Since becoming part of the San Francisco
Community College District in the 1970s, the Civic Center Campus has primarily
been devoted to ESL instruction. Back in
Bishop Alemany’s day, the student body was principally Gaelic speakers from Ireland.
Today’s students come from over 55 countries on five continents, making Civic
Center a mini-United Nations, only blocks away from where the UN charter was
signed. The majority of the students are
from China, Latin America and Vietnam, with a recent surge of immigrants from
Nepal and Yemen.
With
the exception of one LGBT class, AIDS in America, the classes at Civic
Center are non-credit, which is San Francisco’s version of adult
education. These classes are free,
open-entry and open-exit. ESL classes
range from Literacy -- for students who have little or no knowledge of the
alphabet or had little or no schooling in their native country -- up through
the high-intermediate level. General ESL
classes focus on speaking, listening, reading, writing, vocabulary, grammar,
pronunciation, and American culture.
Other specialized classes teach social communication, English through
movies, and vocational ESL on the computer.

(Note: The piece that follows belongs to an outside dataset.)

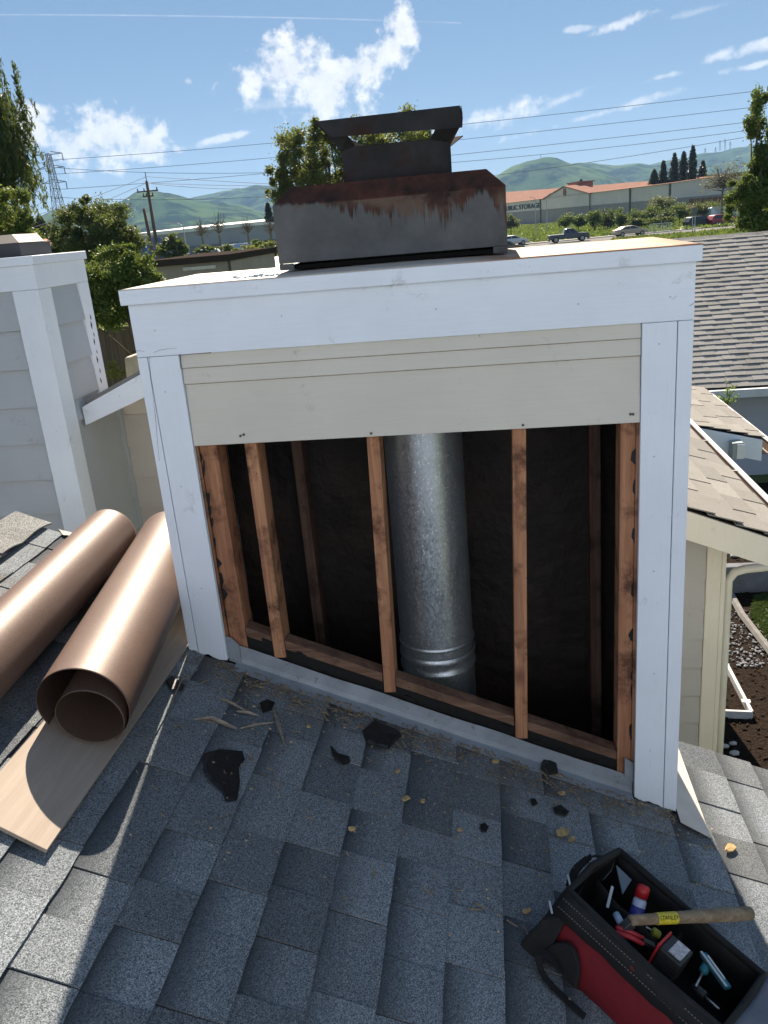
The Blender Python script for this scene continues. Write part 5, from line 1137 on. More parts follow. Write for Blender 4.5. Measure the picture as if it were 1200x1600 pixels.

Business classes include keyboarding (basic typing) and two short– term
certificate programs: one in Basic Computer Concepts and the other in Excel
Basics.
The
campus currently has approximately 2,000 students, most of whom live or work in
the surrounding Tenderloin, Civic Center, SOMA and Western Addition
neighborhoods. Students range in age from 18 to 85 and include everyone from
former farmers, doctors and gang members to the homeless, sex workers, and
monks. One of the current beginning
level students is a prince from Iran!
After
attending these non-credit classes, some students go on to credit ESL
classes. Others fulfill their personal
goals of reaching a level of English to help them get a job or promotion, be
able to communicate with their children’s teachers, their American-born
grandchildren, or their doctors. Some become U.S. citizens. Students in the business classes gain job
skills or go on to credit classes.
The Civic
Center Campus is the embodiment of what a community college should be. The student council has a party every
semester or so where many from the diverse student body come together to
celebrate. Although the DJ didn’t show
up at the last party, everyone –- from the youngest to the oldest –- ended up
dancing to disco music. And, on a recent afternoon, as several ESL students
practiced their English with a volunteer tutor in the campus library, an
African American woman from the Business class regaled them with the first
gospel song that most of them had ever heard.